“Vrijheid van meningsuiting” heeft te maken met de vrijheid om iets te zeggen en iets te drukken. In de loop der jaren heeft het Hooggerechtshof de reikwijdte van deze vrijheid uitgebreid. Oorspronkelijk konden staten onder bepaalde omstandigheden de vrijheid van meningsuiting beperken. Ze konden de vrijheid van meningsuiting beperken als die de “openbare zeden” zou aantasten. Ze konden het beperken als het neigde naar “aanzetten tot misdaad.” En ze konden het beperken als het neigde naar “verstoring van de openbare orde.” In 1937 verving het Hooggerechtshof deze norm. Het Hof oordeelde dat staten alleen beperkingen mochten opleggen aan uitingen die een “duidelijk en actueel gevaar” inhielden voor de veiligheid van de gemeenschap. Deze nieuwe norm was voor het eerst voorgesteld in een eerdere zaak, Schenck v. United States (1919).
Brandenburg v. Ohio (1969) had ook betrekking op de vrijheid van meningsuiting. Het hof oordeelde dat men de vrijheid van meningsuiting alleen kon beperken als er sprake was van “dreigende” of “waarschijnlijke” schade. Het 1e Amendement beschermt ook symbolische expressie. Het verbranden van een Amerikaanse vlag is daar een voorbeeld van.
De regel van “no prior restraint” is essentieel voor de persvrijheid. Het betekent dat de overheid niet kan verhinderen dat materiaal wordt gepubliceerd. Dit werd opnieuw bevestigd in New York Times Company v. United States (1971). In deze zaak klaagde de Amerikaanse regering twee kranten aan om te voorkomen dat zij de Pentagon Papers zouden publiceren. Dat was een studie van de regering over de oorlog in Vietnam. De studie was als geheim geclassificeerd. Desondanks besliste de rechtbank in het nadeel van de regering.

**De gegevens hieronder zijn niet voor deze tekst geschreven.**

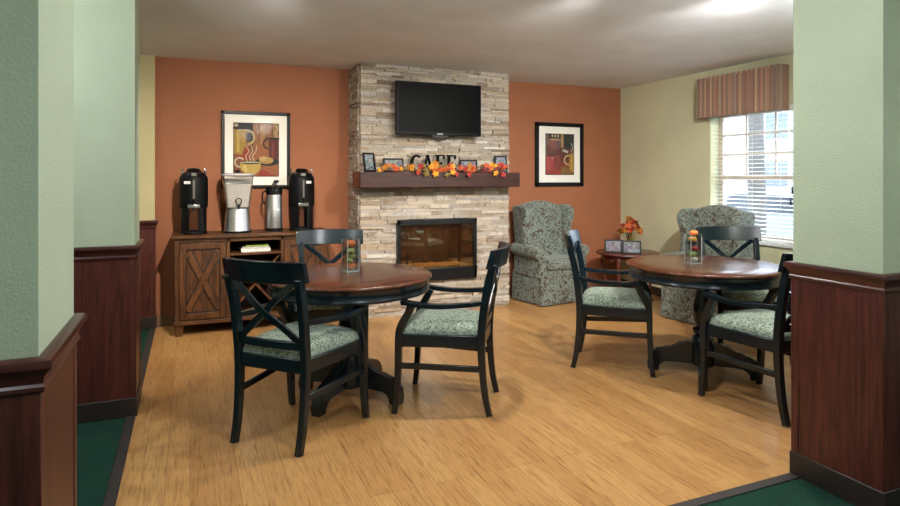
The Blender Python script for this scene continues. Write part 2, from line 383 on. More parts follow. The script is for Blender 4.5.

Het 1e Amendement staat kritiek op publieke figuren toe. Een zaak die over deze kwestie ging was New York Times Company v. Sullivan (1964). Het Hooggerechtshof oordeelde dat een publieke persoon een individu of de media niet kan aanklagen wegens smaad. Smaad is het publiceren van materiaal dat de reputatie van een persoon schaadt. De enige uitzondering is indien “werkelijke kwaadwilligheid” kan worden aangetoond. Kwaadwilligheid is roekeloze veronachtzaming van de waarheid.
Hetzelfde beginsel geldt voor de vrijheid van vergadering. Overheden kunnen bepaalde aspecten van een openbare bijeenkomst reguleren. Zij kunnen bijvoorbeeld het tijdstip van een bijeenkomst vaststellen. Zij kunnen de plaats bepalen. En zij kunnen de omvang ervan beperken. Maar zij kunnen geen toestemming weigeren op grond van wat op de bijeenkomst zou kunnen worden gezegd.
Het recht van een Amerikaan om een verzoekschrift tot de regering te richten is gewaarborgd. Dat wil zeggen, iedere burger kan de regering formeel vragen iets te doen. Ook het recht om de regering te bekritiseren is gewaarborgd. Burgers kunnen van deze rechten genieten zolang zij anderen niet schaden of de openbare veiligheid bedreigen.